By Simon Hawkins and Kenneth Hui

The SFC’s consultation conclusions carve out non-financial groups and multilateral portfolio compression services.

On 12 June 2020, the Securities and Futures Commission (SFC) published its conclusions (Consultation Conclusions) on its December 2017 consultation paper that proposed modifications to the scope of regulated activities (i.e., activities for which a licence from the SFC is required) that will apply to dealing in, advising on, and providing clearing services for over-the-counter (OTC) derivatives.

The Consultation Conclusions set out the SFC’s final proposals to refine the scope of regulated activities in relation to the OTC derivatives licensing regime by implementing various amendments, clarifications, and carve-outs to the scope of applicable regulated activities.

Importantly, the SFC has confirmed that non-financial groups using OTC derivatives as part of their the corporate treasury activities will not need to be licensed.

Similarly, the SFC licensing regime will not cover providers of multilateral portfolio compression services  (i.e., services facilitating the modification, early termination or replacement of OTC derivative transactions among multiple participants to reduce the notional amount of outstanding OTC derivative transactions and/or the number of OTC derivative transactions, and therefore decrease risk).

The Consultation Conclusions also confirm that the framework for assessing whether an individual is competent to be licensed under the expanded licensing regime, and the ongoing continuous professional training (CPT) requirements that apply to individuals once they are licensed, will be consistent with the competence and CPT frameworks that currently apply to individuals licensed to conduct other regulated activities.

The SFC intends to “future-proof” the regime by including provisions that empower the SFC to prescribe future modifications to the regime by way of subsidiary legislation.

Licensing Recap

Since the Consultation Conclusions relate to the specific refinements of various regulated activities under Hong Kong’s principal securities and futures law, the Securities and Futures Ordinance (SFO), recapping the current status of the law with respect to OTC derivatives is beneficial here.

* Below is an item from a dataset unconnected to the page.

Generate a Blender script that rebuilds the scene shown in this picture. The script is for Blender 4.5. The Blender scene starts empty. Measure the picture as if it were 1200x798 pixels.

As it stands, the SFO has already been amended to introduce two new regulated activities that will apply to OTC derivatives transactions, being:

  • Dealing in OTC derivative products or advising on OTC derivative products: Type 11 regulated activity (Type 11 RA)
  • Providing client clearing services for OTC derivative transactions: Type 12 regulated activity (Type 12 RA)

In addition, the scope of certain existing regulated activities in the SFO has been expanded, namely to both:

  • Asset management: Type 9 regulated activity (Type 9 RA), which currently applies to the management of portfolios of securities and futures contracts, has been broadened to also cover the management of portfolios of OTC derivative transactions
  • Providing automated trading services: Type 7 regulated activity (Type 7 RA), which currently applies to electronic facilities that are used for trading securities and futures contracts, will be expanded to cover electronic facilities that are used for trading OTC derivative transactions

While these provisions have already been incorporated into the SFO, they have not yet been brought into effect, pending further work by the SFC to determine the precise scope of this licensing framework involving OTC derivatives.

The Consultation Conclusions mark another step forward on the road to implementing the OTC derivatives licensing regime.

Summary of changes proposed in the Consultation Conclusions

The following table summarizes a number of the SFC’s final proposals, as set out in the Consultation Conclusions.

Competence and CPT requirements

  • The core requirements under the SFC’s Guidelines on Competence and the CPT requirements that currently apply to Type 1-10 RAs will apply equally to Type 11 and 12 RAs.
  • The SFC will be developing new regulatory licensing examination papers and modifying existing examination papers to cover the industry and regulatory knowledge requirement under the Guidelines on Competence in relation to the new and expanded RAs.
  • When the licensing regime is brought into effect, there will be a transitional period during which time some individuals may be exempted from taking the new exams, provided that those
    individuals complete a post-licensing refresher course. The details of these grandfathering arrangements will be announced at a later stage.

Next Steps

The SFC has stated in its Consultation Conclusions that the OTC derivatives licensing regime will not be brought into effect until all applicable legislation has been amended to reflect the refinements set out in the Consultation Conclusions. The SFC is currently working with the Department of Justice to make the relevant amendments.

Although the OTC derivatives licensing regime will not come into effect immediately, market participants are recommended to review their existing businesses to identify if and how the licensing regime will impact their businesses and plan ahead accordingly.